Whether he can meet the expectations of thousands of railway workers will be a test for the whole country, as Atbara has been a hotbed of unrest since independence from Britain in 1956.

RESISTANCE COMMITTEES

The protesters have formed resistance committees, which helped maintain the uprising and now want a say in their city.

Able to meet freely since bans on gatherings were lifted with Bashir’s fall, they discuss issues such as how to create jobs for the youth by trying to find farmland to grow crops.

But they also fume that the city is still run by a military governor. Bashir’s security network has lost some power but its officers remain in Atbara as elsewhere and soldiers, while no longer patrolling the streets, are stationed in nearby barracks.

“Nothing has changed for citizens and the youth. The civil service is still made up of the former regime,” said Adel Sheikh, a senior member of Atbara’s Forces for Freedom and Change coalition, the main umbrella group that negotiated the national power sharing deal with the generals.

Finding jobs is on many people’s minds.

“I hope to get a job as engineer,” said Mohamed Abdelathim, jobless since 2007. “State jobs under the (old regime) were for regime people,” he said.

COUPS

Atbara, at the junction of the Nile and Atbara rivers, has been a barometer for Sudan since British colonialists established a railway hub here, building dozens of villas to house railway managers which now lie empty.

Maps entitled “Sudan railways” still hang on walls in administrative buildings where receipts printed in English and Sudanese lie on abandoned desks.
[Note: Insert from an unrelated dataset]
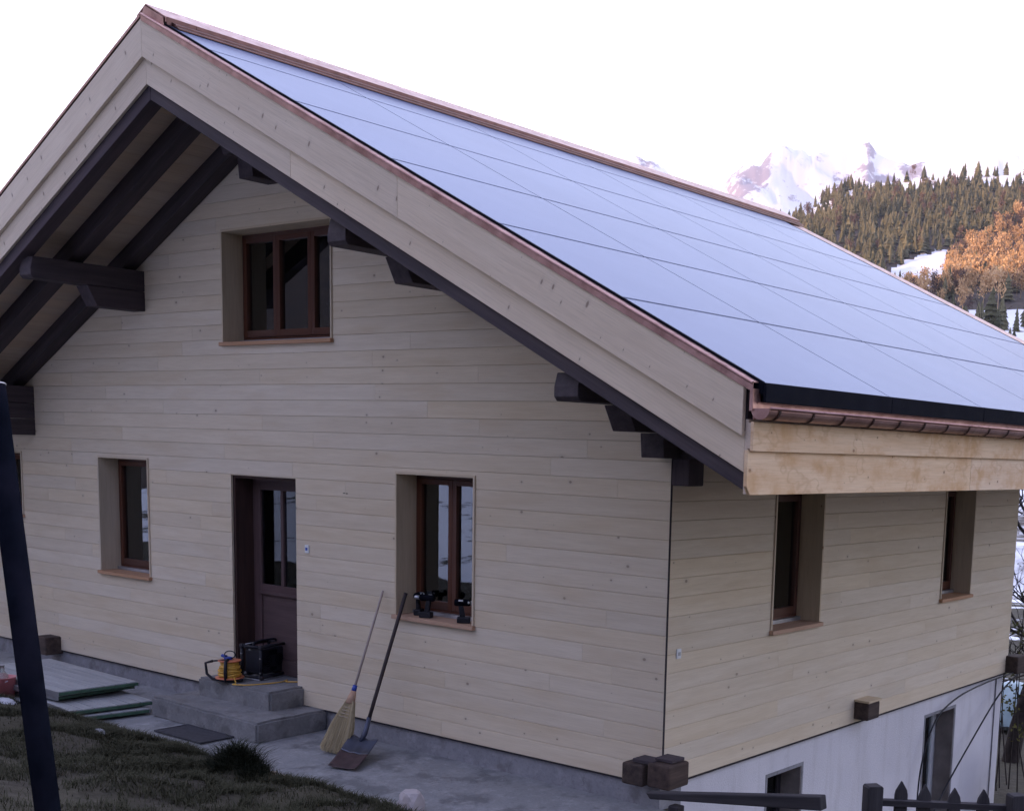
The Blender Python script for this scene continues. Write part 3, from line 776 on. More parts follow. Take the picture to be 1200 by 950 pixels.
# snowy mountain range behind
YW = [15, 21.3, 23.75, 25.5, 26.6, 27.4, 27.75, 28.2, 28.8, 29.9, 31.0, 31.56, 32.2, 33.1, 34.3, 35.4, 36.3, 37.1, 37.85, 39.5, 44, 55, 70, 80]
EL = [12.6, 12.5, 12.4, 12.4, 12.7, 13.1, 13.5, 13.2, 12.75, 12.55, 12.75, 12.95, 12.5, 11.9, 11.72, 11.45, 12.0, 12.5, 12.4, 12.0, 11.2, 7, 5, 4]
P = []; nr = 60; aa = [10+i*.16 for i in range(0, 440)]
for i in range(nr):
    r = 3600+i*85.
    for a in aa:
        e = np.interp(a, YW, EL)+.16*mn.fractal(Vector((a*1.7, 3, 1)), .8, 2.2, 6); zr = 7300*math.tan(R(e))
        t = (r-3600)/3700; base = 150+(zr-150)*(t**1.25 if t < 1 else 1-(t-1)*1.6)
        x = 5.8-r*math.sin(R(a)); y = -8+r*math.cos(R(a))
        f = 1-abs(mn.fractal(Vector((x, y, 7))*.0011, .9, 2.1, 7))*1.1
        base += 330*(f-.72)*(.35+.65*min(1, t))*(1-.75*math.exp(-((t-1)/.05)**2))
        P.append((x, y, base))
def msnow(q):
    r, yw = polar(q[0], q[1]); e = np.interp(yw, YW, EL); el = math.degrees(math.atan2(q[2], r))
    s = .60
    d = (e-el)
    for (ya_, yb_, d0, d1) in ((31.8, 34.0, -.2, 1.3), (27.3, 28.4, -.2, .9), (25.2, 26.6, .0, .9), (36.6, 37.9, -.3, .5), (34.4, 36.2, -.2, .35), (26.5, 29.5, 1.0, 2.0)):
        if ya_ < yw < yb_ and d0 < d < d1: s -= .15*min(1, (yw-ya_)/.3, (yb_-yw)/.3)
    return s
tag(sheet('snowy_mountain', P, nr, len(aa), 'mountain', msnow), kind='structure')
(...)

Workers here pushed for independence, formed the backbone of a powerful post-independence Communist Party and have risen up against various military rulers ever since, paying the price for their activism with mass dismissals.

Sudan has had only three brief three civilian governments, all toppled by generals who took over after saying that civilians had failed to fix an economy in crisis.

Hamdok is in a similar situation, heading a government shared with military. He wants to increase public salaries and compensate some 4,000 workers fired by Bashir but needs up to $5 billion in donor support for next year alone.

That dilemma gives Atbara’s activists pause.

“Honestly we have fears (of a new coup) if the main issues aren’t solved,” said 70-year Ali Abdallah, a former national head of the railway union imprisoned under Bashir and now a respected figure among the townspeople.

The United States says it hopes to be able to lift sanctions imposed in 1993 over allegations Bashir’s Islamist government supported terrorism, so that donor money can flow.

Western countries are wary, but also fear that instability in Sudan will increase migration to Europe and encourage Islamist militants.

It will take time to heal local wounds.

When protests began in December, security forces opened fire, killing, among others, 23-year-old engineering student Tareq Ahmed.

“He was not political person but fed up with the regime and inflation,” said his father driving on pot-holed roads around Atbara to show its neglect.

He could not bring himself to go to the spot where his son got killed but stopped at the university where students have painted his face on a wall to keep memories fresh. There he struggled to hold back his tears.

“He sacrificed himself for a change in Sudan,” he said. “We will never forget.”